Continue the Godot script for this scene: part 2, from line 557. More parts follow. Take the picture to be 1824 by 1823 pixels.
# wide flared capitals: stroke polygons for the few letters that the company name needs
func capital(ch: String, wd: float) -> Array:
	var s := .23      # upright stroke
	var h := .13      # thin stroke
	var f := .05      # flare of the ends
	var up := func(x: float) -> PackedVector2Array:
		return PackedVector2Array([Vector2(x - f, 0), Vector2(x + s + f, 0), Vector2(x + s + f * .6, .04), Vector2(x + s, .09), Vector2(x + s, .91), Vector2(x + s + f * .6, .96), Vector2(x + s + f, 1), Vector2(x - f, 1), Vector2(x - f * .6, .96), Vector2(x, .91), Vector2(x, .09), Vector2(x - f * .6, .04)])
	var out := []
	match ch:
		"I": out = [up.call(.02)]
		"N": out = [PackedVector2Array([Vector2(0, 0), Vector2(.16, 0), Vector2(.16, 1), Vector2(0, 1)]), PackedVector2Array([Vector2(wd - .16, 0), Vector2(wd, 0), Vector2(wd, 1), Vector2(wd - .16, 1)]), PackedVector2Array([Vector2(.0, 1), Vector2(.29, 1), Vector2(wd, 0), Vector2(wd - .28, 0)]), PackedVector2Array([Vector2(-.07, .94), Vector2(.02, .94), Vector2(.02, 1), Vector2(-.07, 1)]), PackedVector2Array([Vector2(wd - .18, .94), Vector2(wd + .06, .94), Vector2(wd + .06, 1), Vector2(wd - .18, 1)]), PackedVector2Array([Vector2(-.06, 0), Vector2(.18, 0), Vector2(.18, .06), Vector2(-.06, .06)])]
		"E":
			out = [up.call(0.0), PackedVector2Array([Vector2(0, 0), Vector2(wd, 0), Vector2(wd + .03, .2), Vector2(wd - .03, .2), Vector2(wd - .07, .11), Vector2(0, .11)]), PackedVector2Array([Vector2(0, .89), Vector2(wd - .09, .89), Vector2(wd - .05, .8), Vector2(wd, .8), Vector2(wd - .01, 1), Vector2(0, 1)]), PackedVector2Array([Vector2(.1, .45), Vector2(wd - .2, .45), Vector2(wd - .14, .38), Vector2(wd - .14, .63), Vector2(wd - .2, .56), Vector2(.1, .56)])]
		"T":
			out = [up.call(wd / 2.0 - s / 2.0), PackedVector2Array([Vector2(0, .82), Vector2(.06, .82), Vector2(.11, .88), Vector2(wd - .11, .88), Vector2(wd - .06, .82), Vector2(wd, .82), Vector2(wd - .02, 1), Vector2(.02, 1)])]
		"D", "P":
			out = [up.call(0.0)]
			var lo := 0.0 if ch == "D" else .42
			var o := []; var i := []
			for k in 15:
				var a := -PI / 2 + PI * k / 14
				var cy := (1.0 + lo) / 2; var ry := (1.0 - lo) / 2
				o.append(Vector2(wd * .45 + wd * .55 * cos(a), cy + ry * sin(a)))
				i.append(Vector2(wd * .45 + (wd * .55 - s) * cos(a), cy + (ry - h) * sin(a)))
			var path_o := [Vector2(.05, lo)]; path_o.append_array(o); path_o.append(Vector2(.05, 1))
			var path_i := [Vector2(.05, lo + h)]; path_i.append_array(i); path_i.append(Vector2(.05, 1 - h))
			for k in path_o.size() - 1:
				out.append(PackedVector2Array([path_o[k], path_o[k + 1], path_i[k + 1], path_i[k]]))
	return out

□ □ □

Give back each line above precisely as it stands.

Worked solution:
Continue the Godot script for this scene: part 2, from line 557. More parts follow. Take the picture to be 1824 by 1823 pixels.
# wide flared capitals: stroke polygons for the few letters that the company name needs
func capital(ch: String, wd: float) -> Array:
	var s := .23      # upright stroke
	var h := .13      # thin stroke
	var f := .05      # flare of the ends
	var up := func(x: float) -> PackedVector2Array:
		return PackedVector2Array([Vector2(x - f, 0), Vector2(x + s + f, 0), Vector2(x + s + f * .6, .04), Vector2(x + s, .09), Vector2(x + s, .91), Vector2(x + s + f * .6, .96), Vector2(x + s + f, 1), Vector2(x - f, 1), Vector2(x - f * .6, .96), Vector2(x, .91), Vector2(x, .09), Vector2(x - f * .6, .04)])
	var out := []
	match ch:
		"I": out = [up.call(.02)]
		"N": out = [PackedVector2Array([Vector2(0, 0), Vector2(.16, 0), Vector2(.16, 1), Vector2(0, 1)]), PackedVector2Array([Vector2(wd - .16, 0), Vector2(wd, 0), Vector2(wd, 1), Vector2(wd - .16, 1)]), PackedVector2Array([Vector2(.0, 1), Vector2(.29, 1), Vector2(wd, 0), Vector2(wd - .28, 0)]), PackedVector2Array([Vector2(-.07, .94), Vector2(.02, .94), Vector2(.02, 1), Vector2(-.07, 1)]), PackedVector2Array([Vector2(wd - .18, .94), Vector2(wd + .06, .94), Vector2(wd + .06, 1), Vector2(wd - .18, 1)]), PackedVector2Array([Vector2(-.06, 0), Vector2(.18, 0), Vector2(.18, .06), Vector2(-.06, .06)])]
		"E":
			out = [up.call(0.0), PackedVector2Array([Vector2(0, 0), Vector2(wd, 0), Vector2(wd + .03, .2), Vector2(wd - .03, .2), Vector2(wd - .07, .11), Vector2(0, .11)]), PackedVector2Array([Vector2(0, .89), Vector2(wd - .09, .89), Vector2(wd - .05, .8), Vector2(wd, .8), Vector2(wd - .01, 1), Vector2(0, 1)]), PackedVector2Array([Vector2(.1, .45), Vector2(wd - .2, .45), Vector2(wd - .14, .38), Vector2(wd - .14, .63), Vector2(wd - .2, .56), Vector2(.1, .56)])]
		"T":
			out = [up.call(wd / 2.0 - s / 2.0), PackedVector2Array([Vector2(0, .82), Vector2(.06, .82), Vector2(.11, .88), Vector2(wd - .11, .88), Vector2(wd - .06, .82), Vector2(wd, .82), Vector2(wd - .02, 1), Vector2(.02, 1)])]
		"D", "P":
			out = [up.call(0.0)]
			var lo := 0.0 if ch == "D" else .42
			var o := []; var i := []
			for k in 15:
				var a := -PI / 2 + PI * k / 14
				var cy := (1.0 + lo) / 2; var ry := (1.0 - lo) / 2
				o.append(Vector2(wd * .45 + wd * .55 * cos(a), cy + ry * sin(a)))
				i.append(Vector2(wd * .45 + (wd * .55 - s) * cos(a), cy + (ry - h) * sin(a)))
			var path_o := [Vector2(.05, lo)]; path_o.append_array(o); path_o.append(Vector2(.05, 1))
			var path_i := [Vector2(.05, lo + h)]; path_i.append_array(i); path_i.append(Vector2(.05, 1 - h))
			for k in path_o.size() - 1:
				out.append(PackedVector2Array([path_o[k], path_o[k + 1], path_i[k + 1], path_i[k]]))
	return out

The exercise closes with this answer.